Kuhn exhibited five pieces in the Armory Show including oil paintings and drawings.

Vera Spier Kuhn

Vera Kuhn, Summer 1914. Photograph by Walt Kuhn.
Vera Kuhn, Summer 1914. Photograph by Walt Kuhn. Walter Pach papers, 1857–1980. Archives of American Art, Smithsonian Institution.

Vera Spier Kuhn (1885–1961) studied jewelry–making in Washington D.C. and Woodstock, NY, and opened a studio on East 23rd Street in 1908. There, she met Walt; they married the next year. During his involvement with the Association of American Painters and Sculptors (AAPS), Vera Kuhn stayed with her mother and Brenda, their young daughter, at her mother's home in Chevy Chase, Maryland.

Walt and Vera's extensive correspondence during this period contains rich details about the 1913 Armory Show.
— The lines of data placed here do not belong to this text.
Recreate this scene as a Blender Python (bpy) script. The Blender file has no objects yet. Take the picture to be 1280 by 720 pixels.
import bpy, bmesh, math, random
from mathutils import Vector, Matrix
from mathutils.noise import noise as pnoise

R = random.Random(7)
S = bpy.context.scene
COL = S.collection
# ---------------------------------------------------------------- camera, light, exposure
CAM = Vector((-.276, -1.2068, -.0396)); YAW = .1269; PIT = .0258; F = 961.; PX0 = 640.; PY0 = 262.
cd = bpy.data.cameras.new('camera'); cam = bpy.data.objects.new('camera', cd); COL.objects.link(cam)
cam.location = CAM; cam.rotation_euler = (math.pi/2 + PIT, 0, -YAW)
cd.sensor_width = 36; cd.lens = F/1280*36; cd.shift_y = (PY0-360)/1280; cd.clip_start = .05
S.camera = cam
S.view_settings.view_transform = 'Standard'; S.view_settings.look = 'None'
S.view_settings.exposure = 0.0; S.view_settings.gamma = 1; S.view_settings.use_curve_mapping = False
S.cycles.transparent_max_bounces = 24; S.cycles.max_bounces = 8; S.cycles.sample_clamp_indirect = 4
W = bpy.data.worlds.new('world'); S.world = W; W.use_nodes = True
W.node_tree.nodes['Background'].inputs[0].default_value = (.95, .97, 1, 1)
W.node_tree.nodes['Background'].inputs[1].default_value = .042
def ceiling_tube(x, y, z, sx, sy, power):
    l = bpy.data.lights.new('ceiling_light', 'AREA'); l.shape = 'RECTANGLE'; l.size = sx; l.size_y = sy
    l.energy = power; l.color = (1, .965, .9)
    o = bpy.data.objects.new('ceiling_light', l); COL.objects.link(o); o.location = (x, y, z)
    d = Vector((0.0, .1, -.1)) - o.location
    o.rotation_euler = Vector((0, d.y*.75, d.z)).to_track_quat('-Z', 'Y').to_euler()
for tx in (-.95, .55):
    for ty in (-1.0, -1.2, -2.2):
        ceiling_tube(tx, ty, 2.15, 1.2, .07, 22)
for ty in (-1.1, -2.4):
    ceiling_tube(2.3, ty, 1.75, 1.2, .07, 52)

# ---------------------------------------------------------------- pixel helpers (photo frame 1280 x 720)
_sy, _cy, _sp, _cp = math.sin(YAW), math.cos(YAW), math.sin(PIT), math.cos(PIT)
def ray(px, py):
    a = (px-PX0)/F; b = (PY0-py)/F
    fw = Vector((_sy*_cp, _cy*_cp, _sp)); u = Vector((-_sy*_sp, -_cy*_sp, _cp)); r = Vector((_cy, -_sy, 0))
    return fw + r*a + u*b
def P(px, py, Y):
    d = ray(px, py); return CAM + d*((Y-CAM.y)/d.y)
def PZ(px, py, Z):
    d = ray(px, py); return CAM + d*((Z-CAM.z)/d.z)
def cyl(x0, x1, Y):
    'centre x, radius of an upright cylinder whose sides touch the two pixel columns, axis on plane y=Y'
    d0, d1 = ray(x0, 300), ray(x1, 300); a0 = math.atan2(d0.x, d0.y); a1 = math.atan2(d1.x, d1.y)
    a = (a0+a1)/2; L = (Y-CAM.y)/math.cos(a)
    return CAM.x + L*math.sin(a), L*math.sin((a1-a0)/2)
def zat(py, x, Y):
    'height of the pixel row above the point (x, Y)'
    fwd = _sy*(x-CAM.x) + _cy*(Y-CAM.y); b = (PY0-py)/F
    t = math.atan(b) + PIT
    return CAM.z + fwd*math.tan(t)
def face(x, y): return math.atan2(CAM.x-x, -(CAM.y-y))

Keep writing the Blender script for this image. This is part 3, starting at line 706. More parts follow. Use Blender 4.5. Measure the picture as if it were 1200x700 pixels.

He credited Vera with being the most important factor in his success.

Walter Pach

Walter Pach, ca. 1909.
Walter Pach, ca. 1909. Photograph by Pach Brothers. Walter Pach papers, 1857–1980. Archives of American Art, Smithsonian Institution.

Walter Pach (1883–1958) was an artist and critic. Pach wrote extensively about art, bringing an emerging modernist viewpoint to the American public.

Walter Pach had cultivated friendships with noteworthy artists in Paris, including Henri Matisse, Marcel Duchamp, and Constantin Brancusi. When he learned about the exhibition, Pach wrote to Arthur B. Davies and volunteered assistance. Pach soon became a critical force in making connections with European artists especially in Paris, shaping the vibrant nature of the exhibition. Along with Davies and Kuhn, he was able to bring together leading contemporary European and American artists. In late 1912 and early 1913, Pach acted as the agent of the Association of American Painters and Sculptors (AAPS) in Europe.

Pach exhibited ten pieces in the Armory Show including oil paintings and etchings.

Arthur B. Davies

Arthur B. Davies, ca. 1908.
Arthur B. Davies, ca. 1908. Photograph by Gertrude Käsebier. Ferargil Galleries records, circa 1900–1963. Archives of American, Smithsonian Institution.

Arthur B. Davies (1862–1928) was an artist and organizer. Davies possessed formidable organizational skills which served him well as the second elected president of the Association of American Painters and Sculptors (AAPS).

Davies was also a knowledgeable authority on emerging trends in European and American art in the early 1910s. Indeed, it was Davies who urged Walt Kuhn to travel to Europe to visit major exhibitions in Cologne and London. Davies helped to mount the 1913 Armory Show and, along with Walter Pach, was largely responsible for the art in the International Exhibition. His dynamic career as an artist and patron often involved promoting post-impressionism in the United States.

Davies exhibited six pieces in the Armory Show including oil paintings and pastels.

Elmer MacRae

Elmer L. Mac Rae, ca. 1893
Elmer L. Mac Rae, ca. 1893 / unidentified photographer. 1913 Armory Show, 50th anniversary exhibition records, Archives of American Art, Smithsonian Institution.

Elmer MacRae (1875–1953) was an artist and treasurer of the Association of American Painters and Sculptors (AAPS). Prior to the Armory Show, he was an active member of The Pastellists, a group of artists who banded together in 1910 to exhibit pastels. Participants in Pastellist exhibitions included AAPS members Jerome Meyers, Arthur Davies and Walt Kuhn.

MacRae exhibited 10 pastels in the Armory Show.